Fear of Judging


As we look forward to Charles Irons’s spectacular new work on the origins of proslavery ideology, The Origins of Proslavery Christianity, I wanted to mention that one of my San Diego religious history colleagues published a book on religion and antislavery last year. Ryan Jordan, who holds a PhD from Princeton, published Slavery and the Meeting House: The Quakers and the Abolitionist Dilemma, 1820-1865. Taken together, the works of Irons and Jordan remind me of Abraham Lincoln’s insightful remark during his Second Inaugural Address in March, 1865: “Both read the same Bible, and pray to the same God; and each invokes His aid against the other. It may seem strange that any men should dare to ask a just God's assistance in wringing their bread from the sweat of other men's faces; but let us judge not that we be not judged.”

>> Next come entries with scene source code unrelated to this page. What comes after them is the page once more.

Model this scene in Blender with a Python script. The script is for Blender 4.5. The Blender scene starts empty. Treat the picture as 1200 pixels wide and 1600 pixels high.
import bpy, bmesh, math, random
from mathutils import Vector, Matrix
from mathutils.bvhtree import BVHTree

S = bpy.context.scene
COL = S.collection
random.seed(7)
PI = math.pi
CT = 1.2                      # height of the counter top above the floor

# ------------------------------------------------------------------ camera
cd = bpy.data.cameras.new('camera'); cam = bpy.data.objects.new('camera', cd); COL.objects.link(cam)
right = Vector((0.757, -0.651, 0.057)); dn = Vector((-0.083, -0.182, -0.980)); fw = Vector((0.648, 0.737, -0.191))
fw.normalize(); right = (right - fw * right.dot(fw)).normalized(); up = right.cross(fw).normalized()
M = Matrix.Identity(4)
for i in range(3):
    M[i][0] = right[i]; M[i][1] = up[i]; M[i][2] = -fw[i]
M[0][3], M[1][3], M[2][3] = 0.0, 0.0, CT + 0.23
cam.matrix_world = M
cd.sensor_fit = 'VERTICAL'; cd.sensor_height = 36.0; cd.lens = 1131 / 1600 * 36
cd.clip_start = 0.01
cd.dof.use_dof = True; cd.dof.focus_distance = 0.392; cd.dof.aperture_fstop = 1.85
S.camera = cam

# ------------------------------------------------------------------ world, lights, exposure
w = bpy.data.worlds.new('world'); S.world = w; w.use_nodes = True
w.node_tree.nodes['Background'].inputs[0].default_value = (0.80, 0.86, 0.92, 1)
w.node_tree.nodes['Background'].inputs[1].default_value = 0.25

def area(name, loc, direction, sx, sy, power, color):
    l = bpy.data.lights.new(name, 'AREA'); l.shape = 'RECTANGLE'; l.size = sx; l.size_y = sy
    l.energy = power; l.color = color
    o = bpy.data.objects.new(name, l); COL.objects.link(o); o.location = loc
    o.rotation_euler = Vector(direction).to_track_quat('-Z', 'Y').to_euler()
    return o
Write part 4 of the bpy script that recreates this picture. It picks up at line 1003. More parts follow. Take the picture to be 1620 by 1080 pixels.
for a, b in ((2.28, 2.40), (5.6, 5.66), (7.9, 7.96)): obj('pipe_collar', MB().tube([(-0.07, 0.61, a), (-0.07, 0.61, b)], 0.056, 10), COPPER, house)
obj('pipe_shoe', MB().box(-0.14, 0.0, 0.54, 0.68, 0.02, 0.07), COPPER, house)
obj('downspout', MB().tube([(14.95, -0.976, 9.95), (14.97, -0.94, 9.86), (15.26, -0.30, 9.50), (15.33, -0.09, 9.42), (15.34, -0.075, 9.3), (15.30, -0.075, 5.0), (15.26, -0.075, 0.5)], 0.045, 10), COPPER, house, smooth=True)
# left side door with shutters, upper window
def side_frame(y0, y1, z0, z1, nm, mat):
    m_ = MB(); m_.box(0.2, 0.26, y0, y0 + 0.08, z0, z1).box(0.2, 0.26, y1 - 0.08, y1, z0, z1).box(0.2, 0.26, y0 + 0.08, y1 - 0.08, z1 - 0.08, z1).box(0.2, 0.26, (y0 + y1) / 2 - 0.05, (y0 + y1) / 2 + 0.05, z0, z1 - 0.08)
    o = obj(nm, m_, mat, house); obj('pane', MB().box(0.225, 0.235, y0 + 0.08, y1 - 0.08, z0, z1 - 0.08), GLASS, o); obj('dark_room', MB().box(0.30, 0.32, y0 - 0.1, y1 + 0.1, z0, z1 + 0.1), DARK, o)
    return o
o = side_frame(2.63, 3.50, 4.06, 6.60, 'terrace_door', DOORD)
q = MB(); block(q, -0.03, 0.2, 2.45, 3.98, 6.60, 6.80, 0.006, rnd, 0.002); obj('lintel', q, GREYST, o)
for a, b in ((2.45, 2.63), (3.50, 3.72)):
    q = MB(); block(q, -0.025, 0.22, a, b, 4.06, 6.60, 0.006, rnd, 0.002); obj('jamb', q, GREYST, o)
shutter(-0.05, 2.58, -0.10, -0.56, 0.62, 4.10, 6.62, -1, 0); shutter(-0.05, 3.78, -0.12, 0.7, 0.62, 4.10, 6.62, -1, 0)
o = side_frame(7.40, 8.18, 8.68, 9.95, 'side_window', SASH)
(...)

Revisiting these words by Lincoln, particularly the ones about not judging, reminded me of the recent death of President Gerald Ford, how he was lauded for pardoning Nixon. Did Lincoln add to the penchant in American politics to avoid judgment and justice when it comes to wrongdoing rather than confronting it? Is this why we had to wait until 2006 for a “moral history” of the Civil War by Harry S. Stout? And now, back to my own fear of judging -- grading papers!